Besides raising her family, Carol worked with the local Republican Party for about 40 years, serving at GOP headquarters and worked on the first Senate campaign for Richard Lugar.
"I enjoyed it. But it is a big change today," she said.
Carol said she enjoys reading and has enjoyed history since high school. "I had a good history teacher," she said. And the couple has enjoyed traveling in about every state in the Union.
Jim is a long-time member of the Goshen American Legion, where he served as commander four times. Carol was also very active in the auxiliary.
Jim said he started serving at veterans' funerals in 1972, when he only folded the American flag and presented it to widows and families. He said fellow Legion member Jack Pangburn asked him to serve at a funeral and he has done the honor since.
Jim later joined the Goshen Veterans Honor Guard, made up of members of the American Legion, Veterans of Foreign Wars and Disabled American Veterans. Since he started keeping records in 2002, the group has served at 658 funerals. Jim has also played Taps since 2002 on a bugle at these events and others.

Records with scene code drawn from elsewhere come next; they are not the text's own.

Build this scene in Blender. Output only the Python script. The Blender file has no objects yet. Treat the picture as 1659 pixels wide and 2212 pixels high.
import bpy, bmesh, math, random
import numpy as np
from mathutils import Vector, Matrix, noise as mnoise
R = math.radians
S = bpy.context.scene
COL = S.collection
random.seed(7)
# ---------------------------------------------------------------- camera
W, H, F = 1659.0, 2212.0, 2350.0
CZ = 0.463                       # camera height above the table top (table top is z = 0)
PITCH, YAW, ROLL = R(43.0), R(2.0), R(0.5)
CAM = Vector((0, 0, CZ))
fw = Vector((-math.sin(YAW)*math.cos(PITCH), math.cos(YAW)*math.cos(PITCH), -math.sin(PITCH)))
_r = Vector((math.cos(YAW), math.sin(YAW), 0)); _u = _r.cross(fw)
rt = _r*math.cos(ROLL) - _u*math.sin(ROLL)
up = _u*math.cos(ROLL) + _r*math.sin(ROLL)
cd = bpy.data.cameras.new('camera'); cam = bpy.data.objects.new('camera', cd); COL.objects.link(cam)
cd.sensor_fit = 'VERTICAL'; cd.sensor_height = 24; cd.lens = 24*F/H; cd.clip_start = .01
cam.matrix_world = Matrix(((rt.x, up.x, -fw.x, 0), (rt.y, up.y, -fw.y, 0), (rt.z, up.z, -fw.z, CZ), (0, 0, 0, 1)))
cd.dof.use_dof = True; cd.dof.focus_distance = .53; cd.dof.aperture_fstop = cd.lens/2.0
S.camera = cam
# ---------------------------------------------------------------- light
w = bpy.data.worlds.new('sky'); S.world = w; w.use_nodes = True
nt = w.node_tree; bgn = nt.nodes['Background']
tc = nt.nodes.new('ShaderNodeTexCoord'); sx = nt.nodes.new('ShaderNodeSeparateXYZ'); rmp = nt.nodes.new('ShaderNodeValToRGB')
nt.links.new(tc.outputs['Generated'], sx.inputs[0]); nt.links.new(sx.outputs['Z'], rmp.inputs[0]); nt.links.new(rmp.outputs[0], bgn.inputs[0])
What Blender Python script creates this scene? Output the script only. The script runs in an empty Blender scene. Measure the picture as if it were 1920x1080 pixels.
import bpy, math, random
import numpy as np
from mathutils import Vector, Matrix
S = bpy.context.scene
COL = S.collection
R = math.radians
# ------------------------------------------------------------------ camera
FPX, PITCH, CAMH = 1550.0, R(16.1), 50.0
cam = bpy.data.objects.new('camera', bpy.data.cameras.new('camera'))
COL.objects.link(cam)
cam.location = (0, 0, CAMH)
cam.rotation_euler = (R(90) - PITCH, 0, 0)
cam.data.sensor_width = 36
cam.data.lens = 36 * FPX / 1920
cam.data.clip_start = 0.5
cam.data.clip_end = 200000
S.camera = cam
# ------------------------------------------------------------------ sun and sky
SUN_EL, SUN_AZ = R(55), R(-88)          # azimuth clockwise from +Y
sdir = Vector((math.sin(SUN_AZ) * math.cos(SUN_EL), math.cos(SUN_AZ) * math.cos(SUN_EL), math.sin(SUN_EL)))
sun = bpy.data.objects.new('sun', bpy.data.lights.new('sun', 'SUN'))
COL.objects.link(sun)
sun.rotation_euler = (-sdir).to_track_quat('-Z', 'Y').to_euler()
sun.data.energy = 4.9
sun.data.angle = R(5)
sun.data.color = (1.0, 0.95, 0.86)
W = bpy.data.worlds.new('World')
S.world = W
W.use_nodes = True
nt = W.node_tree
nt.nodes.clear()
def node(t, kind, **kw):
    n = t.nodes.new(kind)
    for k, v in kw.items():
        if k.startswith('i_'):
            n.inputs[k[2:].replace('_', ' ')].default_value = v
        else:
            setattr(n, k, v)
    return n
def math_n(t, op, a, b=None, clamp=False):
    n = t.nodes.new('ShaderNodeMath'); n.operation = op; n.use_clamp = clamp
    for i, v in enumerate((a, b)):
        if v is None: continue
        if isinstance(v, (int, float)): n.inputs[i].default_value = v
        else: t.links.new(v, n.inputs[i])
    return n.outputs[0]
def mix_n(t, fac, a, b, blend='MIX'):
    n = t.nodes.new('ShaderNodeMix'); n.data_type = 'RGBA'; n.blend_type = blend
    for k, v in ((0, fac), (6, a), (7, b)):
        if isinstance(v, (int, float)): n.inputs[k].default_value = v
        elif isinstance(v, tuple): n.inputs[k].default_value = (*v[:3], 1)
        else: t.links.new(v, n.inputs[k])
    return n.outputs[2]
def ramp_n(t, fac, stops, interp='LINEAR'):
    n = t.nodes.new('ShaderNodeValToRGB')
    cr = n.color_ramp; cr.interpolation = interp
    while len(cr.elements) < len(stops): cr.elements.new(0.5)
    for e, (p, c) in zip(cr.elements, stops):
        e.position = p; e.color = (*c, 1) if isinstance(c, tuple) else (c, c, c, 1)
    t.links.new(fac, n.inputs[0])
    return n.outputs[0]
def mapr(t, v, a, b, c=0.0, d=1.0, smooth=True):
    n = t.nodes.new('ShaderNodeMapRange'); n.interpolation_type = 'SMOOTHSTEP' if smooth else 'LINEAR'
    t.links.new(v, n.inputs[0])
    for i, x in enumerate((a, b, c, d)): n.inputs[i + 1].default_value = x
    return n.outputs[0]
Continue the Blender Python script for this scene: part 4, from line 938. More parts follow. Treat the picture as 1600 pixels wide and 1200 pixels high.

"At one time we had 25 guys active in the group," he said. "We are down to 21 on the list and need 14 to 16 at a time" to conduct the service. "A week and a half ago, we had 12 funerals in seven days. It has been a week since we have had one," he said this week.
The group serves veterans across the region, from Ligonier to Edwardsburg, Mich., but would prefer to stay near Goshen.
"We would rather stay here. If they ask us, we go," he said.
The couple has been members of Plymouth United Church of Christ since 1952, after they were married there in 1949.
They raised two sons, Michael, Morley, Mich., and Jon, Millersburg. They have two grandsons and two granddaughters.
After Jim retired, he said, there was still plenty of work to do. He explained that he drove cars for Showalter Buick, delivered travel trailers for Jayco across the country and served as a courier for NBD bank.
Jim began playing golf in 1957 and won several local tournaments. He has been a member of Maplecrest Country Club and is now a member of Black Squirrel.
For several years they spent part of winters in Florida, but have not gone the past seven years.
But they must might hitch a ride and return this winter, Carol said.